The Mustard Seed

11th Sunday of Ordinary Time / Trinity 2.

Mark 4,26-34

In England the N.C.C. Mass booklet has Christ’s words that his kingdom is like a mustard seed, the least of the shrubs that becomes a tree and a home for many varieties of birds. We do not understand this image in the sense of Ernst Schumacher writing in 1973 that “Small is beautiful” of itself. He was writing about the abuse of resources in the world of politics and economics. But we remember Jesus is speaking about the crucial concept of “the Kingdom of God”.

Reading the parables we put ourselves in the situation of the first disciples, listening to the Lord explaining how his mission inevitably starts in a small and vulnerable way before it can grow. Jesus regularly used parables in his teaching; sometimes they are obscure riddles or proverbs but other times his analogies are clear and challenging taken from the natural world and daily life. The parable of the mustard seed is one of these, teaching the disciples that their mission inevitably starts in a small way and is vulnerable but growth is driven by God. Jesus uses parables as his teaching method introducing them with the formula, “the kingdom of heaven is like”; so that there is a deliberate emphasis that the first duty is to focus on the Godly way of thinking and living rather than the political.

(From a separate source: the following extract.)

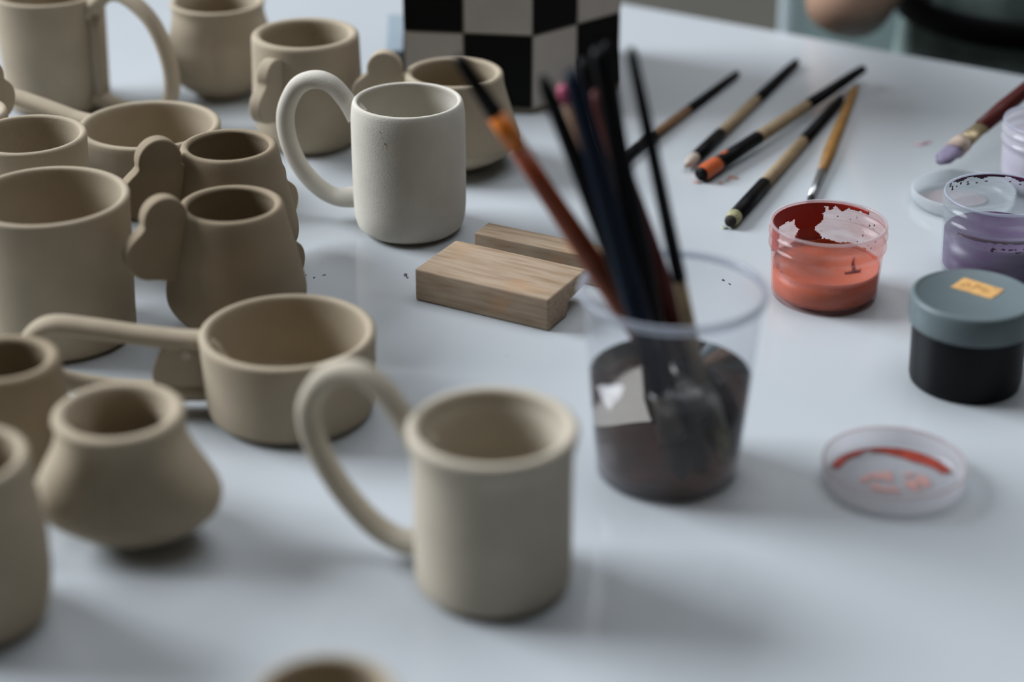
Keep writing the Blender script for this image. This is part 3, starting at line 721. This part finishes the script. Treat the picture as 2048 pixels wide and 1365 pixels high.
# ------------------------------------------------------------------ chair and person across the table
CHM = mat('pale_blue_plastic', (.75, .88, .92), .45)
ch = thing('chair', 'pale blue chair under the seated person beyond the table', 'chair', (.51, 1.93, 0))
bm = bmesh.new(); box(bm, -.22, .22, -.21, .21, .425, .445); bmesh.ops.bevel(bm, geom=list(bm.edges), offset=.008, segments=3, affect='EDGES'); autosmooth(obj('seat', bm, CHM, ch))
bm = bmesh.new(); n = 12; F_ = []
for k, (z, yo) in enumerate(((.47, .195), (.60, .20), (.75, .215), (.86, .235))):
    F_.append([(x, yo - .05*(abs(x)/.22)**2, z) for x in [(-.22+.44*i/n) for i in range(n+1)]])
for off in (0, .012):
    pass
g0 = [[bm.verts.new(p) for p in row] for row in F_]; g1 = [[bm.verts.new((p[0], p[1]+.012, p[2])) for p in row] for row in F_]
for g, fl_ in ((g0, 0), (g1, 1)):
    for a, b in zip(g, g[1:]):
        for i in range(n): bm.faces.new((a[i], a[i+1], b[i+1], b[i]))
for i in range(n):
    for k in (0, -1): bm.faces.new((g0[k][i], g0[k][i+1], g1[k][i+1], g1[k][i]))
for i in (0, n):
    for k in range(3): bm.faces.new((g0[k][i], g0[k+1][i], g1[k+1][i], g1[k][i]))
obj('backrest', bm, CHM, ch)
for sx in (-1, 1):
    for sy in (-1, 1):
        obj('leg', tube([Vector((.19*sx, .18*sy, .43)), Vector((.21*sx, .21*sy, .0))], .012, .012, 12), STEEL, ch)
    obj('back_support', tube([Vector((.17*sx, .19, .44)), Vector((.17*sx, .208, .52))], .010, .010, 12), STEEL, ch)

SKIN = mat('skin', (.44, .27, .185), .5, spec=.3, var=.05, vscale=12)
KNIT = mat('dark_green_jumper', (.24, .32, .30), .9, spec=.1, var=.35, vscale=18, bump=.5, bscale=300)
JEANS = mat('dark_trousers', (.035, .045, .06), .85, spec=.1)
APR = mat('black_apron_band', (.006, .006, .007), .7, spec=.2)
HAIR = mat('brown_hair', (.05, .03, .02), .7, var=.3, vscale=60)

def skinned(name, verts, edges, radii, m, parent, root=0, sub=2, flat=None):
    me = bpy.data.meshes.new(name); me.from_pydata([Vector(v) for v in verts], edges, []); me.update()
    o = bpy.data.objects.new(name, me); link(o, parent); me.materials.append(m)
    md = o.modifiers.new('skin', 'SKIN'); md.use_smooth_shade = True
    for i, sv in enumerate(me.skin_vertices[0].data):
        rr = radii[i]; sv.radius = (rr, rr) if not isinstance(rr, tuple) else rr; sv.use_root = (i == root)
    s = o.modifiers.new('sub', 'SUBSURF'); s.levels = sub; s.render_levels = sub
    return o
ps = thing('person', 'person seated beyond the table in a dark green top with black waist tie', 'person', (.53, 1.88, .445))
# joints relative to the seat point; the person faces -y
V = [(0, .02, .10), (0, .0, .22), (0, -.01, .34), (0, .0, .46), (0, .0, .555), (0, -.01, .63), (0, -.02, .70), (0, -.025, .80),        # pelvis..head top 0-7
     (-.16, .0, .535), (-.220, -.045, .292), (-.165, -.215, .50), (-.150, -.250, .545),          # right arm: shoulder, elbow, wrist, palm
     (.16, .0, .535), (.225, .0, .315), (.10, -.20, .42), (.07, -.235, .435),               # left arm
     (-.095, -.02, .085), (-.12, -.42, .085), (-.12, -.40, -.36), (-.12, -.52, -.40),      # right leg
     (.095, -.02, .085), (.12, -.42, .085), (.12, -.40, -.36), (.12, -.52, -.40)]
Ed = [(0, 1), (1, 2), (2, 3), (3, 4), (4, 5), (5, 6), (6, 7), (4, 8), (8, 9), (9, 10), (10, 11), (4, 12), (12, 13), (13, 14), (14, 15), (0, 16), (16, 17), (17, 18), (18, 19), (0, 20), (20, 21), (21, 22), (22, 23)]
Rd = [(.13, .10), (.125, .095), (.12, .09), (.13, .10), (.10, .075), .052, .085, .075,
      .055, .043, .026, (.032, .018), .055, .040, .026, (.032, .018), .08, .058, .042, .035, .08, .058, .042, .035]
skinned('body', V, Ed, Rd, SKIN, ps)
# hands: five fingers each
def hand(palm, dirv, side, up, parent, s=1):
    for k, (off, ln) in enumerate(((-.027, .070), (-.009, .080), (.009, .074), (.026, .058))):
        a = palm + side*off + dirv*.018; b = a + dirv*ln*.45 - up*.010; c_ = b + dirv*ln*.28 - up*.020; d_ = c_ + dirv*ln*.12 - up*.022
        skinned('finger', [a, b, c_, d_], [(0, 1), (1, 2), (2, 3)], [.0095, .0088, .0078, .0066], SKIN, parent, 0, 2)
    a = palm - side*.024*s - dirv*.012; b = a - side*.026*s + dirv*.018 - up*.008; c_ = b + dirv*.026 - side*.004*s - up*.012
    skinned('thumb', [a, b, c_], [(0, 1), (1, 2)], [.0115, .0100, .0082], SKIN, parent, 0, 2)
for pi, wi, s in ((11, 10, 1), (15, 14, -1)):
    p_ = Vector(V[pi]); d_ = (p_-Vector(V[wi])).normalized(); sd = d_.cross(Vector((0, 0, 1))).normalized(); up_ = sd.cross(d_)
    hand(p_, d_, sd, up_, ps, -s)
# clothes: jumper as a shell over trunk and upper arms, waist tie, trousers
def hoop_shell(name, rings, m, parent, th=.004, seg=48, cap=False):
    """closed shell through elliptical rings (centre, half x, half y)"""
    bm = bmesh.new(); O = []; I = []
    for c_, ax, ay in rings:
        O.append([bm.verts.new((c_[0]+ax*math.cos(2*PI*i/seg)*(1+.012*math.sin(7*2*PI*i/seg+c_[2]*40)), c_[1]+ay*math.sin(2*PI*i/seg)*(1+.012*math.sin(9*2*PI*i/seg+c_[2]*30)), c_[2])) for i in range(seg)])
        I.append([bm.verts.new((c_[0]+(ax-th)*math.cos(2*PI*i/seg), c_[1]+(ay-th)*math.sin(2*PI*i/seg), c_[2])) for i in range(seg)])
    for G in (O, I):
        for a, b in zip(G, G[1:]):
            for i in range(seg): bm.faces.new((a[i], a[(i+1) % seg], b[(i+1) % seg], b[i]))
    for k in (0, -1):
        for i in range(seg): bm.faces.new((O[k][i], O[k][(i+1) % seg], I[k][(i+1) % seg], I[k][i]))
    return obj(name, bm, m, parent)
hoop_shell('jumper', [((0, .01, .07), .185, .150), ((0, .0, .15), .175, .142), ((0, -.01, .24), .160, .128), ((0, -.01, .305), .150, .120), ((0, -.01, .36), .156, .124), ((0, 0, .46), .178, .125), ((0, 0, .54), .175, .105), ((0, 0, .585), .11, .075), ((0, -.005, .60), .075, .066)], KNIT, ps)
hoop_shell('waist_tie', [((0, -.01, .296), .156, .126), ((0, -.01, .300), .158, .128), ((0, -.01, .318), .158, .128), ((0, -.01, .322), .156, .126)], APR, ps, th=.003)
skinned('apron_bib', [(0, -.128, .33), (0, -.132, .42), (0, -.128, .50)], [(0, 1), (1, 2)], [(.006, .09), (.006, .085), (.006, .07)], APR, ps, 0, 1)
for s in (-1, 1):
    sh = Vector((.155*s, 0, .54)); el = Vector((-.220, -.045, .292) if s < 0 else (.225, 0, .315))
    a = sh; b = sh.lerp(el, .55)
    skinned('sleeve', [sh - Vector((.03*s, 0, 0)), sh.lerp(el, .3), b], [(0, 1), (1, 2)], [.066, .058, .054], KNIT, ps, 0, 2)
    k = Vector((.12*s, -.42, .085)); hp = Vector((.095*s, .0, .085)); an = Vector((.12*s, -.40, -.30))
    skinned('trouser_leg', [hp, hp.lerp(k, .5), k, k.lerp(an, .5), an], [(0, 1), (1, 2), (2, 3), (3, 4)], [.088, .080, .068, .055, .050], JEANS, ps, 0, 2)
    skinned('shoe', [Vector((.12*s, -.36, -.405)), Vector((.12*s, -.45, -.405)), Vector((.12*s, -.56, -.410))], [(0, 1), (1, 2)], [(.036, .036), (.040, .036), (.034, .026)], BLACK, ps, 0, 2)
# head details
hd = Vector((0, -.025, .745))
bm = bmesh.new(); bmesh.ops.create_uvsphere(bm, u_segments=32, v_segments=20, radius=1)
for v_ in bm.verts:
    c_ = v_.co.copy(); v_.co = Vector((c_.x*.088, c_.y*.102+.018, c_.z*.115+.022))
bmesh.ops.delete(bm, geom=[v_ for v_ in bm.verts if v_.co.y < -.055 and v_.co.z < .065], context='VERTS')
obj('hair', bm, HAIR, ps, loc=hd)
for s in (-1, 1):
    bm = bmesh.new(); bmesh.ops.create_uvsphere(bm, u_segments=16, v_segments=10, radius=.011); obj('eye', bm, mat('eye_white', (.7, .7, .7), .3), ps, loc=hd+Vector((.030*s, -.070, .0)))
    bm = bmesh.new(); bmesh.ops.create_uvsphere(bm, u_segments=12, v_segments=8, radius=.02, matrix=Matrix.Scale(.35, 4, (1, 0, 0))); obj('ear', bm, SKIN, ps, loc=hd+Vector((.082*s, .0, -.005)))
skinned('nose', [hd+Vector((0, -.074, .008)), hd+Vector((0, -.094, -.022))], [(0, 1)], [.008, .012], SKIN, ps, 0, 2)
skinned('mouth', [hd+Vector((-.022, -.072, -.048)), hd+Vector((0, -.080, -.048)), hd+Vector((.022, -.072, -.048))], [(0, 1), (1, 2)], [.004, .007, .004], mat('lips', (.35, .12, .10), .5), ps, 1, 2)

Phillip Medhurst, FAL, via Wikimedia Commons

We must remember that the parables were collected by the evangelists to help the post Pentecost Church facing a new situation. Growth had already taken place in the years after Pentecost and in some cases was spreading like wildfire, but with new obstacles in the way. The tiny seed of Christian life started to grow and become the safe resting place for a great diversity of people of many languages and cultures. It was the Kingdom of God, the house with many rooms for all followers and the parables begin to be applied in new ways. This is exactly how St. Ambrose [397AD] uses the mustard seed image to say that the Holy Spirit is the seed in the soul which is a great power in the Christian world moving mountains. St John Chrysostom [407] also when he preaches about the mustard seed, says that although such a simple herb, which becomes a place for shelter and protection, mustard seeds are most potent when crushed as also the potency of Our Lord himself who became most strong when he too was crushed at the time of his passion but like the mustard seed releases the potency and his redeeming power.

Now we are in another age, beginning the season of Pentecost 2021. A time when Christian Churches face great antagonism amounting to a “Christo-phobia”. This may be one of the greatest crisis and challenges yet for Kingdom of Christ. Even the minds of the faith-community itself having lived for centuries in a more or less religious world, now inhabit anti religion and have already been infiltrated by a secular spirituality of individuality that is at odds with the transcendent spirituality of Christ. The Kingdom that Jesus spoke about was not a perfect paradise, a golden utopia above the clouds. The Kingdom of Heaven is made up of those who are working to mould the present life on the perfect model of Jesus Christ rather than personal happiness. To counter this we must plant again the seed of a deeper self-understanding of the Kingdom in which the image of the powerful mustard seed may again encourage us. We will have to become smaller too and more focused, yet determined to restore the meaning of the Kingdom while remembering a few weak fishermen once began to change the world by sowing the seeds divine power which must be sown again in the souls of humankind and nourished by the Holy Spirit begins to counteract the failures of our mission in the world.